Why a cell phone? Because your phone ensures that you can write your 50 words a day anywhere. Chances are that your procrastination has woken up your inner censor. He’s fierce, and will overwhelm you if you try to write formally.
Writing on your phone is non-threatening. You’re just playing, and your inner censor won’t object to that.
3. Be outrageous: blow up your novel and get your inspiration back
When we’re procrastinating, we’re taking our WIP too seriously. Such seriousness is the enemy of creativity and inspiration.
Blow up your novel. Do things differently.
You could:
- Eliminate a character, and revise your WIP to make adjustments for this;
- Add a dead body — as Raymond Chandler suggested: “When in doubt, have a man come through a door with a gun in his hand.”

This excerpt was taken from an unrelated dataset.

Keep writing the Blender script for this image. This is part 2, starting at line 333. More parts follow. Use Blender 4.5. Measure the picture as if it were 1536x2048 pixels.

- Change your point of view character;
- Turn your novel into a different genre. Make your mystery a romance. Make your thriller a fantasy novel — bring on a vampire. 🙂
It doesn’t matter what you do. Your aim is to get excited, and get inspired.
Blowing things up can be scary. But why not try it? What you’ve written isn’t inspiring you, otherwise you wouldn’t be procrastinating.
Blowing things up has worked for me, and for other authors too. Couldn’t hurt, right?
Duplicate your WIP’s file, and save it under a new name. If your experiment doesn’t work, you can always go back to the old version.